The evolution of infalling sulfur species in Titan’s atmosphere

¹ Univ. Bordeaux, ISM, UMR 5255, 33400 Talence, France
² CNRS, ISM, UMR 5255, 33400 Talence, France
³ Max-Planck-Institut für Sonnensytemforschung, 37077 Göttingen, Germany
⁴ Laboratoire Réactions et Génie des Procédés, CNRS, Université de Lorraine, Nancy, France
⁵ Univ. Bordeaux, LAB, UMR 5804, 33270 Floirac, France
e-mail: michel.dobrijevic@obs.u-bordeaux1.fr
⁶ CNRS, LAB, UMR 5804, 33270 Floirac, France

Received: 29 July 2014
Accepted: 19 September 2014

Abstract

Aims. We studied the hypothesis that micrometeorites and Enceladus’ plume activity could carry sulfur-bearing species into the upper atmosphere of Titan, in a manner similar to oxygen-bearing species.

Methods. We have developed a detailed photochemical model of sulfur compounds in the atmosphere of Titan that couples hydrocarbon, nitrogen, oxygen, and sulfur chemistries.

Results. Photochemical processes produce mainly CS and H₂CS in the upper atmosphere of Titan and C₃S, H₂S and CH₃SH in the lower atmosphere. Mole fractions of these compounds depend significantly on the source of sulfur species.

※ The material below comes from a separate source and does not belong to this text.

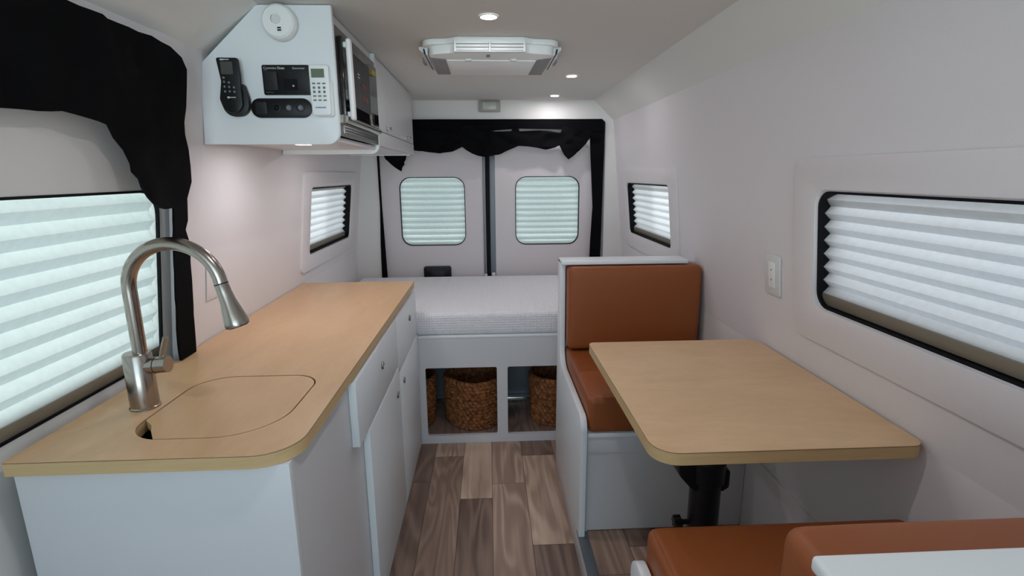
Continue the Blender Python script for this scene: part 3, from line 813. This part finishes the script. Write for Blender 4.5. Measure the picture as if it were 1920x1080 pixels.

Conclusions. A possible future detection of CS (or the determination of a low upper limit) could be used to distinguish the two scenarios for the origin of sulfur species, which then could help to differentiate the various scenarios for the origin of H₂O, CO, and CO₂ in the stratosphere of Titan.